A quarter of supply practitioner roles could be replaced by robots within 20 years according to new research carried out by IGD.
Speaking at the IGD Supply Chain Summit in London this week, Darren Smillie, IGD supply chain insight manager, warned that all supply chain jobs would need to adapt as advancing technology either changed or replaced the role.
Mining data from The Future of Employment report, compiled by Carl Frey and Michael Osborne from the Oxford University Martin School, Smillie examined how likely it would be that various key supply chain roles would be replaced by machines by 2035.
The most vulnerable role was that of conveyor operator, which he said had a 93% chance of being replaced by a robot, while a production planner had a 88% chance of being replaced. There was an 87% chance a farm worker would be usurped by robots while the odds were at 85% for a warehouse picker.

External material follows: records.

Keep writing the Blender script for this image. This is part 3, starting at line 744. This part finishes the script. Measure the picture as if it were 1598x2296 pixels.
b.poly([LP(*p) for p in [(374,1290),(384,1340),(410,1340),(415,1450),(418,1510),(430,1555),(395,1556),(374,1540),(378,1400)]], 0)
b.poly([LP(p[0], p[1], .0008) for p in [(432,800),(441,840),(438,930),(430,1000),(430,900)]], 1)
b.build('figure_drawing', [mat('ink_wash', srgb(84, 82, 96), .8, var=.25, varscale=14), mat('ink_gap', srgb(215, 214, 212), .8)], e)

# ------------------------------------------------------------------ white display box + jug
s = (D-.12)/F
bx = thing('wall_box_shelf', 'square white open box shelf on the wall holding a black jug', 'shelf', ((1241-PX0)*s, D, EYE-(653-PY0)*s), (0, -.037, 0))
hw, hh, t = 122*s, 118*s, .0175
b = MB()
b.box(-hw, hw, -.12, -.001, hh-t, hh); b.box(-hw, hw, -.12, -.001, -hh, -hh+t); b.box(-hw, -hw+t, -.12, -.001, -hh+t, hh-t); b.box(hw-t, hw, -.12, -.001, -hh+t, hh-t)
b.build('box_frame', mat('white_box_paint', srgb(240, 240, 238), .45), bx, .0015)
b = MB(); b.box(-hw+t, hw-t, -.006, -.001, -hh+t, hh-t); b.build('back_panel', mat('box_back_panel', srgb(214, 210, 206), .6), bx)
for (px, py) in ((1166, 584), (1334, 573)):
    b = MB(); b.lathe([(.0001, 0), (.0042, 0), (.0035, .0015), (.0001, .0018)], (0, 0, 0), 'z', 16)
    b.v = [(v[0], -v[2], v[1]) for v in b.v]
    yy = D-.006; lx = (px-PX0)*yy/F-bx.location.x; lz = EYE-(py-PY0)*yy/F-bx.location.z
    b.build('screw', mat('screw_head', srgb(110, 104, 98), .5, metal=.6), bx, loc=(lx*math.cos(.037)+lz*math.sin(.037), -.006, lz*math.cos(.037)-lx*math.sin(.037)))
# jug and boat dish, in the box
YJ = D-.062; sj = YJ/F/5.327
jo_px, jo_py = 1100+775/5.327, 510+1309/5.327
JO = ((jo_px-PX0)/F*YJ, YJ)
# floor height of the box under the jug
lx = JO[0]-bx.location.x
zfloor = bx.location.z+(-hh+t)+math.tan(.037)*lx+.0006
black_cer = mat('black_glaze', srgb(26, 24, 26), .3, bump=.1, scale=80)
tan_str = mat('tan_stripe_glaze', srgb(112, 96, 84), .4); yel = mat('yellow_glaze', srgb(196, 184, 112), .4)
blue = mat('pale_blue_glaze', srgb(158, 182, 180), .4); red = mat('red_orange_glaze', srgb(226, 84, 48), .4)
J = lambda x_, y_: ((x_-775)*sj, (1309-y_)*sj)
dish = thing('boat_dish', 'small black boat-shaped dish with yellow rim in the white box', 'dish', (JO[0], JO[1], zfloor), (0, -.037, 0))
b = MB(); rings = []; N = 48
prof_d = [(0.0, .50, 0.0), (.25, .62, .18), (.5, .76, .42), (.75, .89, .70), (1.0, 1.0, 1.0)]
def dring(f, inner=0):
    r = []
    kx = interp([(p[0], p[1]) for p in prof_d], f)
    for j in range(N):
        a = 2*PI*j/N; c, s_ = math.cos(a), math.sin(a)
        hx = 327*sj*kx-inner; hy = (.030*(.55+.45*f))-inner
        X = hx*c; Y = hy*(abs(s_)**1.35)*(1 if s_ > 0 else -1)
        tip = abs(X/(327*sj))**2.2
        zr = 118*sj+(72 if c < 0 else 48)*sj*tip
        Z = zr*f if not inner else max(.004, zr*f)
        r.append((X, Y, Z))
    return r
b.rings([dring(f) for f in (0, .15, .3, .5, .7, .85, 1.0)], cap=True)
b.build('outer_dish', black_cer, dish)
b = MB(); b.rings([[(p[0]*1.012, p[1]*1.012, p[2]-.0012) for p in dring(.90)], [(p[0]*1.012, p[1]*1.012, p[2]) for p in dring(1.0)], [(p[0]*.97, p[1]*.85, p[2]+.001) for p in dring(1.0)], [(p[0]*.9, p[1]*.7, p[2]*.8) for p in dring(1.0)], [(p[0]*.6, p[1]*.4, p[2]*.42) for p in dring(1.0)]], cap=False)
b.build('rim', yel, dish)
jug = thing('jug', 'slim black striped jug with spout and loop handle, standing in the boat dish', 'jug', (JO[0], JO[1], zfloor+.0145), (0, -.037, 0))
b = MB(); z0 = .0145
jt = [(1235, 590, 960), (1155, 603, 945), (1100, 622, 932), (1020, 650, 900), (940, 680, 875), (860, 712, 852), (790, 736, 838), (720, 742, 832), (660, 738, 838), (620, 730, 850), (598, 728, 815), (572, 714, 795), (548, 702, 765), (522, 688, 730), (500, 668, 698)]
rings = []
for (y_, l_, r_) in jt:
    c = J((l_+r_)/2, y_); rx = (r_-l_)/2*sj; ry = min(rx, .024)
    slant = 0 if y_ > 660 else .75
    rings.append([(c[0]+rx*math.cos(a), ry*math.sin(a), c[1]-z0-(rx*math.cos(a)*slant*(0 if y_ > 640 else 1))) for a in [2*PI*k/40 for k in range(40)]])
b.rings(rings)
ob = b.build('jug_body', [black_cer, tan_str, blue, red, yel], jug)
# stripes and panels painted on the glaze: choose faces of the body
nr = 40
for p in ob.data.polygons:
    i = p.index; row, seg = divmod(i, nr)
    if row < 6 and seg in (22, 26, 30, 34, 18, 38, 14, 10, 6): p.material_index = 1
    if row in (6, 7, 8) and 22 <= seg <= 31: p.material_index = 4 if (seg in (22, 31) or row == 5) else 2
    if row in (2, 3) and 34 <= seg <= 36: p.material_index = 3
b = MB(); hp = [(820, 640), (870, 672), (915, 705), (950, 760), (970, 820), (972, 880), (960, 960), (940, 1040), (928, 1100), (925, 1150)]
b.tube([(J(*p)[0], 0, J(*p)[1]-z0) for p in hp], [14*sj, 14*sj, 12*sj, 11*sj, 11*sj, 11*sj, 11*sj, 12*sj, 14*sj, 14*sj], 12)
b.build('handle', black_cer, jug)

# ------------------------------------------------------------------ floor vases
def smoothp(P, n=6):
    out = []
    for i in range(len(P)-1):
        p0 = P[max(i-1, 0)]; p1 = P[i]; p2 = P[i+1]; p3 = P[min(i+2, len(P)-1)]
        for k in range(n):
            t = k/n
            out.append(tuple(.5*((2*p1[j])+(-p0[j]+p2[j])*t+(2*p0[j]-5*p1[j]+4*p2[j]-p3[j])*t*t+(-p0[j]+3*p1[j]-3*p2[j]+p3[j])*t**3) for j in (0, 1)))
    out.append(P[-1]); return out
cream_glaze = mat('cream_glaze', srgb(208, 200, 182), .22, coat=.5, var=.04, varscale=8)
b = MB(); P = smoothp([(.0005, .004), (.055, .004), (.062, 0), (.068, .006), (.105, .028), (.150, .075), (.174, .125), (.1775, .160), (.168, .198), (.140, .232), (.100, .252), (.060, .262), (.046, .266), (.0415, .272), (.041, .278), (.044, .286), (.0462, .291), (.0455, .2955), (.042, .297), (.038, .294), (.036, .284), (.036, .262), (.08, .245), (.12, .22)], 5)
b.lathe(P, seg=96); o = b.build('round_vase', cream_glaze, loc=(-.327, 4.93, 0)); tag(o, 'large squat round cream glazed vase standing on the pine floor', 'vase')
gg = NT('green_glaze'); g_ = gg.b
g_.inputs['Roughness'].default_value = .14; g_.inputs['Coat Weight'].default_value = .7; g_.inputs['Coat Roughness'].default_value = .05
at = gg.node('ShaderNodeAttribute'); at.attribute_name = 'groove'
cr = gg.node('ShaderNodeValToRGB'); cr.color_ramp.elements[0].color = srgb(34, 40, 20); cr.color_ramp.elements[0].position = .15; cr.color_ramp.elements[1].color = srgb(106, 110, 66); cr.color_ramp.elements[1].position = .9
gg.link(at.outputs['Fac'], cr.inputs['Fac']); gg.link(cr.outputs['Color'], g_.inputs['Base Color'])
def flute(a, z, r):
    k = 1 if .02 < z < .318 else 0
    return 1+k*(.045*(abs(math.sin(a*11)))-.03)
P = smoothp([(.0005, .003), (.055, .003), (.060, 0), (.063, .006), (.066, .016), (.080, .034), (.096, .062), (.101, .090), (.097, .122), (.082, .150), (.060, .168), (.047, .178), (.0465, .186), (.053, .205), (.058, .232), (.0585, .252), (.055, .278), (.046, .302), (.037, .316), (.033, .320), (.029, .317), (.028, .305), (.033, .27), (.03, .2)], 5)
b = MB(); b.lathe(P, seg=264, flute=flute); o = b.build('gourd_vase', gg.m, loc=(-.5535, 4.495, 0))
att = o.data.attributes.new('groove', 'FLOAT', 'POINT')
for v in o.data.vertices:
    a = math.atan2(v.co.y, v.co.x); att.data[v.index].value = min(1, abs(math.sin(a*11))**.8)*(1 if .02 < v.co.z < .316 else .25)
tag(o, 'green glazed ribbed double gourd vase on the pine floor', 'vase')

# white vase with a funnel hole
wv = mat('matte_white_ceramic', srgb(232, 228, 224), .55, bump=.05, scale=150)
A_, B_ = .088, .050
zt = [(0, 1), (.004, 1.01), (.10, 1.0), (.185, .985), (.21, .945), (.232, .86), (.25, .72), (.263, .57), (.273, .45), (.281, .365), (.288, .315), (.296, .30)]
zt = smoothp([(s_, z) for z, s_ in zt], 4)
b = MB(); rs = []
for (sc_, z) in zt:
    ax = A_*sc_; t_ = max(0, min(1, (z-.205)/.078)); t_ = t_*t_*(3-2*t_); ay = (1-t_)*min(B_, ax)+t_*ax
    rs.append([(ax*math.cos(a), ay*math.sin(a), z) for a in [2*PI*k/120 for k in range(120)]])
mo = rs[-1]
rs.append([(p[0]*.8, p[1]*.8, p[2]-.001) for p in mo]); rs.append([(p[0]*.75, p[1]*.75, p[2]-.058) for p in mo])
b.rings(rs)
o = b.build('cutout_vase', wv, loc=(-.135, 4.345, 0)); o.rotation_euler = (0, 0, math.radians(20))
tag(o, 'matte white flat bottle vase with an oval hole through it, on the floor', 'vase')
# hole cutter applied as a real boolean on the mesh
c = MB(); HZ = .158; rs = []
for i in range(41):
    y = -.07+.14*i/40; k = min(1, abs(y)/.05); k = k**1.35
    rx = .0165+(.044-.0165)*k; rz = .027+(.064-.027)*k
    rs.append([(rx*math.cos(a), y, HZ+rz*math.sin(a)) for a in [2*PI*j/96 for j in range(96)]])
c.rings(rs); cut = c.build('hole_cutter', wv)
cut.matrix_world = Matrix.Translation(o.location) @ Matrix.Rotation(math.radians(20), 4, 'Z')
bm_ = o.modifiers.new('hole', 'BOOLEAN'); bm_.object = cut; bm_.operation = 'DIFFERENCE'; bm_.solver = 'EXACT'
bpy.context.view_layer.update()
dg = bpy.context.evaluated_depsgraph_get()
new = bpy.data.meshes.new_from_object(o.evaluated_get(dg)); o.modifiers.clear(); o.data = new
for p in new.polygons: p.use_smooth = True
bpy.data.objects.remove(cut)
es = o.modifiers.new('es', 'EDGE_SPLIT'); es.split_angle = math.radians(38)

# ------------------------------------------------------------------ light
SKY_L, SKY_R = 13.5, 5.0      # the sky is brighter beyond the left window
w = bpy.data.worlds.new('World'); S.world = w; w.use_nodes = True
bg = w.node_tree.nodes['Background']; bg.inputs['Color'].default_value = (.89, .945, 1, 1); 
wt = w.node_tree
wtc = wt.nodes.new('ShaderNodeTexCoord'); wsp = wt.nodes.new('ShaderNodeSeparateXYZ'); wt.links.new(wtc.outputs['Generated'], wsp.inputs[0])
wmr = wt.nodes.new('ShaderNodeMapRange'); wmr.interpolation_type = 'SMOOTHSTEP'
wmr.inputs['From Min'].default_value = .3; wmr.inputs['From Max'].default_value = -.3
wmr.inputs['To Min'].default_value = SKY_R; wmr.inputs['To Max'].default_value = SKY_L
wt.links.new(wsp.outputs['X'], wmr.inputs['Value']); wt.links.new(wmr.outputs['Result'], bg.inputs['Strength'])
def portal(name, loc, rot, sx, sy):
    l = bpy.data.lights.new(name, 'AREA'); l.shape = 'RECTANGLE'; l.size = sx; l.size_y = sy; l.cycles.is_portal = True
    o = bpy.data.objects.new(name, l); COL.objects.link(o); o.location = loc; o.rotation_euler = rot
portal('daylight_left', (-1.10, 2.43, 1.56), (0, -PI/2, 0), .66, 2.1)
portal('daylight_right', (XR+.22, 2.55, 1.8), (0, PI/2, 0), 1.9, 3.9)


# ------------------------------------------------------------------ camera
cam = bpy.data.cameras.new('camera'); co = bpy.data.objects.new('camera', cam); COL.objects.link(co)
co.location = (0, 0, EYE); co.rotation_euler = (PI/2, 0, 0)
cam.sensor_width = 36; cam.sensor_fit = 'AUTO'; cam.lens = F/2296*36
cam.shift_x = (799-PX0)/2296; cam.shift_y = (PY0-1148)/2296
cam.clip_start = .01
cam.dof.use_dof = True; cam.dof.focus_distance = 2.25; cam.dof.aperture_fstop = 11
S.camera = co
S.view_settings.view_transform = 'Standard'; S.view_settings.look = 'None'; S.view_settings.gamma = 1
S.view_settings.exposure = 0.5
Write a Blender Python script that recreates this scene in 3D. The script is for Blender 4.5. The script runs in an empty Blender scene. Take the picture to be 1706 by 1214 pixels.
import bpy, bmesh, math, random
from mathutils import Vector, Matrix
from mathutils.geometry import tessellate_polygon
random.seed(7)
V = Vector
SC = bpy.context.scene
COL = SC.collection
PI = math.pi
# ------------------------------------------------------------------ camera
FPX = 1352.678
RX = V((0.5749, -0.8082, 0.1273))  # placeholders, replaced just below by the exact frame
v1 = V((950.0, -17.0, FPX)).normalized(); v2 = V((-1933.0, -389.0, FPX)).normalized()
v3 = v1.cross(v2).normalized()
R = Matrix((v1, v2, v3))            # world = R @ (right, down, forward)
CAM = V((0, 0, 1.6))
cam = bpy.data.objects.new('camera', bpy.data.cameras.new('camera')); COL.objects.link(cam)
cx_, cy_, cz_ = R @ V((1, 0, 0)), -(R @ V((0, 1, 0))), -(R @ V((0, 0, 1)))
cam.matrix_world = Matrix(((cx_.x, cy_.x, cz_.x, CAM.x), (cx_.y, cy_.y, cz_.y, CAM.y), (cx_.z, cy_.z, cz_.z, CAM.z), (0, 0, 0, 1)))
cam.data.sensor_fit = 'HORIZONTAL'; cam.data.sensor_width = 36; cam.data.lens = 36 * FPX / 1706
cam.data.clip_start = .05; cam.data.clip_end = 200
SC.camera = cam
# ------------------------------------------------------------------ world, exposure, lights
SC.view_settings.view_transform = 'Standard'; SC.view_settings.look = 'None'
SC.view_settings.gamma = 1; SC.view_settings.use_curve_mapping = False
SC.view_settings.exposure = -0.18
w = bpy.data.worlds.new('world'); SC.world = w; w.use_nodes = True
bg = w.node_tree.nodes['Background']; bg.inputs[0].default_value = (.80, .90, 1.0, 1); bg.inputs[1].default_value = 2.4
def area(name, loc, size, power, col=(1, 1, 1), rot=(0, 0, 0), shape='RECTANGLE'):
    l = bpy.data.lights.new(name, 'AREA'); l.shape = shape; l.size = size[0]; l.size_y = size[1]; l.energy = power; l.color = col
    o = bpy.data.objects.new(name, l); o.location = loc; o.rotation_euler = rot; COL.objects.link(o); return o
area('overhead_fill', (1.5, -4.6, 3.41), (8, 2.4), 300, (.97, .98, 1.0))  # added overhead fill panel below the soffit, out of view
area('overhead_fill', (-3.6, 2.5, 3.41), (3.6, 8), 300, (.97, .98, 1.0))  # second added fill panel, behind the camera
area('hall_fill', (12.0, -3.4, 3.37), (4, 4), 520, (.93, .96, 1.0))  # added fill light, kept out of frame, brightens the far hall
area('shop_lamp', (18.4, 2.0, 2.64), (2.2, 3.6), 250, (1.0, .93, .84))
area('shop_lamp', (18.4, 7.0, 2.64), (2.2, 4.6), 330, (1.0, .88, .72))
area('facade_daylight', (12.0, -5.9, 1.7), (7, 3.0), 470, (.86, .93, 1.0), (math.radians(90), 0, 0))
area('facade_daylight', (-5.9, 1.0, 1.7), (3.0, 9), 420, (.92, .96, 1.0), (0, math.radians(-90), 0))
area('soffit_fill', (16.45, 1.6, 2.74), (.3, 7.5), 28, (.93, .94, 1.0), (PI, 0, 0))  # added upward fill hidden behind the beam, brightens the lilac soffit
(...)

Customer-facing roles were the most secure and likely to continue to be carried out by humans for the foreseeable future. There was only a 1.3% chance a customer supply chain manager would be replaced by a robot by 2035 with a 3% chance for a manufacturing director or supplier manager.
As the push towards driverless trucks gathers pace around the world, Smillie said there was a 79% chance robots could be doing the job of a HGV driver by 2035. The figure for a light goods vehicle was 69%.
Smillie hailed this as a potential solution to the current driver crisis facing the logistics industry with an estimated shortage of 60,000 drivers in the UK and an aging driver population.
“Should we be focussing on recruiting and training more drivers or should we be looking at advancing driverless technology?” he asked.